Abstract

By allowing parts of the applications to be executed either on soft processors (as software programs) or on customized hard-ware peripherals attached to the processors, FPGAs have made traditional energy estimation techniques inefficient for evaluating various design tradeoffs. In this paper, we propose a high-level simulation-based two-step rapid energy estimation technique for hardware-software codesign using FPGAs. In the first step, a high-level hardware-software cosimulation technique is applied to simulate both the hardware and software components of the target application. High-level simulation results of both software programs running on the processors and the customized hardware peripherals are gathered during the cosimulation process.
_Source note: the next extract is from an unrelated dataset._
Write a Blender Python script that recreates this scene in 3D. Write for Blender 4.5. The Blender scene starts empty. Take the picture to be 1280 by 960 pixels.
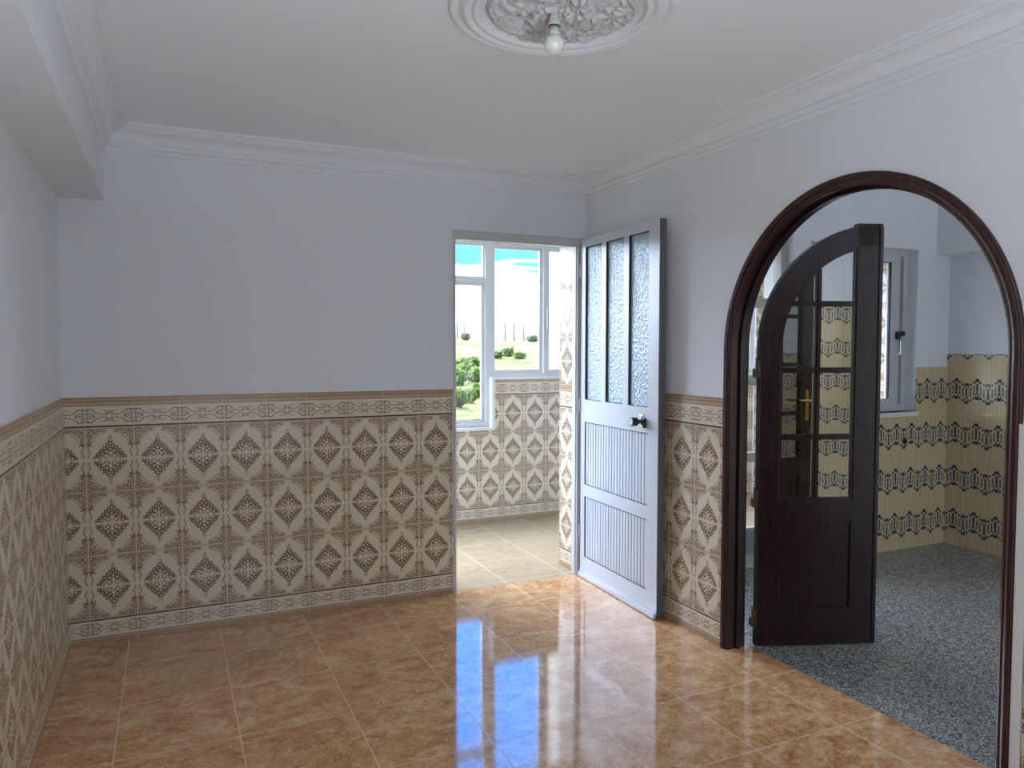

In the second step, the high-level simulation results of the customized hardware peripherals are used to estimate the switching activities of their corresponding register-transfer/gate level ("low-level") implementations. We use this information to employ an instruction-level energy estimation technique and a domain-specific energy performance modeling technique to estimate the energy dissipation of the complete application. A Matlab/Simulink-based implementation of our approach and two numerical computation applications show that the proposed energy estimation technique can achieve more than 6000x speedup over low-level simulation-based techniques while sacrificing less than 10% estimation accuracy. Compared with the measured results, our experimental results show that the proposed technique achieves an average estimation error of less than 12%.